Being bibliophiles almost by definition, authors like to write about books.

From The Name Of The Rose to The Never-Ending Story, there are countless novels in which books themselves play a crucial part in the narrative. This comedy by Charlie Hill is one of them, but there's a flipside to it as well. For, at the same time as celebrating books that open the mind and expand our horizons, he condemns the dull and mediocre, using as his McGuffin a manuscript which is so appalling that reading it can actually kill the brain stone-dead.

The unlikely hero of Books is the independent bookshop owner Richard Anger. Since his wife ran off with a boring suburban kind of guy, Richard has been testing the boundaries of bad behaviour by drinking, taking drugs and womanising, only realising belatedly that he's in danger of becoming a cliché, but that behaving badly to provoke people and make them question society's norms at least has some semblance of purpose to it.

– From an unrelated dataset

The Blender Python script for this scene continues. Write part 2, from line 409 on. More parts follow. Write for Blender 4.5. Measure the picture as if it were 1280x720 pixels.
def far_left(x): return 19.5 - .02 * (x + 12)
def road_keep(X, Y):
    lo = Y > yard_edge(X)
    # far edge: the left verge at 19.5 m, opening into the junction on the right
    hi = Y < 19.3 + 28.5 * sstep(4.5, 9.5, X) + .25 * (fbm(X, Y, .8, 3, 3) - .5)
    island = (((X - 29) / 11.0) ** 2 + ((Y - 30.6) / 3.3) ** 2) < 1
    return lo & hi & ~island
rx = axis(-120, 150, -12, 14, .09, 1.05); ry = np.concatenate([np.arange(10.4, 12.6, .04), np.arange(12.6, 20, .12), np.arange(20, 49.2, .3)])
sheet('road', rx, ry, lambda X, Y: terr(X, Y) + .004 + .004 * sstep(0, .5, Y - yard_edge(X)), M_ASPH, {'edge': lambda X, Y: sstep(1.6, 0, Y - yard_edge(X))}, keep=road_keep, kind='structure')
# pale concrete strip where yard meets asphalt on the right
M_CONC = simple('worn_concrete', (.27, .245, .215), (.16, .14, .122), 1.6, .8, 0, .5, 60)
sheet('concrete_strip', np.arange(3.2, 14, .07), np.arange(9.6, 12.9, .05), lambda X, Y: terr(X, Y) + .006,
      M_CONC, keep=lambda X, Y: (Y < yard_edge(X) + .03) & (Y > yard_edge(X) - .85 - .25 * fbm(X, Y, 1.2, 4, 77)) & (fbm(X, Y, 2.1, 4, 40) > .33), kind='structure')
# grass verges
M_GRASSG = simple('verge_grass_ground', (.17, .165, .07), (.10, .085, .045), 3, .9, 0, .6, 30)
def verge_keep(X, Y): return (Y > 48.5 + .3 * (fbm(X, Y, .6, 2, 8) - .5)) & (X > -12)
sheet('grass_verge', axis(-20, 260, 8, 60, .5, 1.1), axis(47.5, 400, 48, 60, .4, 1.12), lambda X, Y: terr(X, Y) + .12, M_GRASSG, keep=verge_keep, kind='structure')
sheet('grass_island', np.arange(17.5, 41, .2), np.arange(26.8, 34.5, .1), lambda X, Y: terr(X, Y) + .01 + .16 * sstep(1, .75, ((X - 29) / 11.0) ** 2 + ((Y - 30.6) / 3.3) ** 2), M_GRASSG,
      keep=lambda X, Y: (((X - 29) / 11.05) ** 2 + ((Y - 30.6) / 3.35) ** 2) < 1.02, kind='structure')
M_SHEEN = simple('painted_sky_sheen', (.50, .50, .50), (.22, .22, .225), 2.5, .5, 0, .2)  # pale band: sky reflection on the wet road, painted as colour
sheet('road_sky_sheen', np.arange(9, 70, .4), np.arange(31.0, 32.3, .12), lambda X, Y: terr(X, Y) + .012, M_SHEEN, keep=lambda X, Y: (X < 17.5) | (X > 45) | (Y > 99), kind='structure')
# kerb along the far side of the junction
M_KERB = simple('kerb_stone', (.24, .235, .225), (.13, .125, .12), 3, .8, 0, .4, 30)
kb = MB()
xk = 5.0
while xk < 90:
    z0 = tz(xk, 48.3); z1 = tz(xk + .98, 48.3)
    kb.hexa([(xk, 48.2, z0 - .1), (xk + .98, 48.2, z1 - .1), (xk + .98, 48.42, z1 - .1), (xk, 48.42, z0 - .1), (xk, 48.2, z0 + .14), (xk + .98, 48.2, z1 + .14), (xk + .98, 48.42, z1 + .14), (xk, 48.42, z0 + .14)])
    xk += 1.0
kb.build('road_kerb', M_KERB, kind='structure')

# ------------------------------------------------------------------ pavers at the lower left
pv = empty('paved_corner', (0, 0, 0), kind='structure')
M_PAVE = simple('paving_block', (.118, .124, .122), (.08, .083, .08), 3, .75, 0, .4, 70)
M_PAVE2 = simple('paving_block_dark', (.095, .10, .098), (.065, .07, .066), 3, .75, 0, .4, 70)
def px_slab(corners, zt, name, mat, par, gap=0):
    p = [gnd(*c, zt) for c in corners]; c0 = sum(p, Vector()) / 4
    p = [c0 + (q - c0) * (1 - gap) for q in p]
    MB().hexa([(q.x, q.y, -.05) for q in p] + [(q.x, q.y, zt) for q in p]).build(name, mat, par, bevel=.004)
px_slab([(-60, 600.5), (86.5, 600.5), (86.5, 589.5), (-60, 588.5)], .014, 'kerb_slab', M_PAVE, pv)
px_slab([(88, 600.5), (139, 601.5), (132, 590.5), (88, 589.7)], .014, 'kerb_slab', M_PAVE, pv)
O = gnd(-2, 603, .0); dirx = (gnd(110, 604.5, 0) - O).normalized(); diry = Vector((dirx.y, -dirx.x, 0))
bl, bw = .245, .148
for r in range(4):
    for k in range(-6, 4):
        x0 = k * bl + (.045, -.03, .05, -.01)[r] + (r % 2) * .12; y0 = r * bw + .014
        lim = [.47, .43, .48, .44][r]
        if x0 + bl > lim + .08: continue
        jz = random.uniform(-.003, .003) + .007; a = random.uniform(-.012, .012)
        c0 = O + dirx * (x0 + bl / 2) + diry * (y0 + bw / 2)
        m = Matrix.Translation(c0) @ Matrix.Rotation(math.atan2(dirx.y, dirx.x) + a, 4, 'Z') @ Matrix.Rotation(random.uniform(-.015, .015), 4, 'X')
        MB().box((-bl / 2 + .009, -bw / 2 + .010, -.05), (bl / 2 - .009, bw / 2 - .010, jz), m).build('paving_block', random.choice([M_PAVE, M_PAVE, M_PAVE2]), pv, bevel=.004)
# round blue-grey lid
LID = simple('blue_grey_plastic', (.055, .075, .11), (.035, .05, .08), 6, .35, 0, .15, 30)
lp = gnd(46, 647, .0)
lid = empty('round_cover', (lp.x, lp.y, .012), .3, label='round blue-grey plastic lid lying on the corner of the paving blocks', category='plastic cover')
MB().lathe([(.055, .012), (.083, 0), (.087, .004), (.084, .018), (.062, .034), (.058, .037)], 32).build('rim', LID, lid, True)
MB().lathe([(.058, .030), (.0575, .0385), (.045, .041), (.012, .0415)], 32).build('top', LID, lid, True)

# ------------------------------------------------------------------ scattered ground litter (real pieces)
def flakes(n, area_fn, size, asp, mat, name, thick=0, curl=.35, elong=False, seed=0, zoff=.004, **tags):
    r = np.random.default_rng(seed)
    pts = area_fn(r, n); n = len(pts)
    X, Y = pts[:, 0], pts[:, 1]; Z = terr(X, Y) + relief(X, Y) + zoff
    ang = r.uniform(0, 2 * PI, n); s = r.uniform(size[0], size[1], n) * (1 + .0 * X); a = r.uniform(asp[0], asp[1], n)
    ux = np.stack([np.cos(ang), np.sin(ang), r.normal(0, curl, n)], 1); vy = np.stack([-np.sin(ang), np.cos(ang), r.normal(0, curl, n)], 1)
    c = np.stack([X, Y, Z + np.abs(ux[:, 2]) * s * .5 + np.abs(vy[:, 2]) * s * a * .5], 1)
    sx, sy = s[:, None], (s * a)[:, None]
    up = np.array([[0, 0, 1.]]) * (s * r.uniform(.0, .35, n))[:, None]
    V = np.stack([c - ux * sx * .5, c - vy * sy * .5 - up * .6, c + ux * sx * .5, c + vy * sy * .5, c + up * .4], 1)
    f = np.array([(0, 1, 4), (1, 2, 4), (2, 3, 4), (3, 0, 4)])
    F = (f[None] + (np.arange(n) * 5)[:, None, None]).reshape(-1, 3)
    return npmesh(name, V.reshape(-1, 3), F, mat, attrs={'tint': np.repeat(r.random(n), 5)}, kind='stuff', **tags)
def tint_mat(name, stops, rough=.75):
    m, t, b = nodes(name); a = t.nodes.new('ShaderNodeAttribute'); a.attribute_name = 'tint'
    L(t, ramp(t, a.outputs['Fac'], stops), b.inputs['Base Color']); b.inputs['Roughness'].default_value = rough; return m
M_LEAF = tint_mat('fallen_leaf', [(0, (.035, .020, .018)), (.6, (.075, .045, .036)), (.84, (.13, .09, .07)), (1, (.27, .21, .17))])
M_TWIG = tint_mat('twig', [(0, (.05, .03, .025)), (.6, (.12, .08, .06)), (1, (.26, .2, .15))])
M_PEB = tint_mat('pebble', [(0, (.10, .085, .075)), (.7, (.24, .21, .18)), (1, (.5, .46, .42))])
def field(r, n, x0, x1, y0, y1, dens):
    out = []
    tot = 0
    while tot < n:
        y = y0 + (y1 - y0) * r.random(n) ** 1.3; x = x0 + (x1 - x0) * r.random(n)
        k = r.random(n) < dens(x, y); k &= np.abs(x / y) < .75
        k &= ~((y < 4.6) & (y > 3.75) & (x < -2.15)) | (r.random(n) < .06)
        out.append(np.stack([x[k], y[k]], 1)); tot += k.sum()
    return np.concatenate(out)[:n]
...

Having witnessed a woman die suddenly while in Corfu, Richard is sought out by neurologist Lauren Furrows, who is investigating the new phenomenon of SNAPS - Spontaneous Neural Atrophy Syndrome - and, in between making pathetic attempts to get off with her, Richard realises that the vector of the outbreak is novelist Gary Sayles, a truly dreadful author.

As the plot gets steadily sillier, and Lauren and Richard try to make their findings public to prevent more boredom-induced deaths, competing views of art begin to clash head-on. For Lauren, who has been trained as a scientist, art is a heady, transgressive challenge. To performance artists Pippa and Zeke, who target Gary Sayles for their own reasons, art has no meaning beyond its value as a commodity.

And Gary, who believes it should reflect the banality of life, is getting so carried away he starts believing he's the people's champion.

None of which bogs down the serious business of writing a pacy, daft little comedy which can be zipped through with ease. It's light, it's fun, but, as a consequence of Hill's evident passion for literature, convincingly eludes disposability.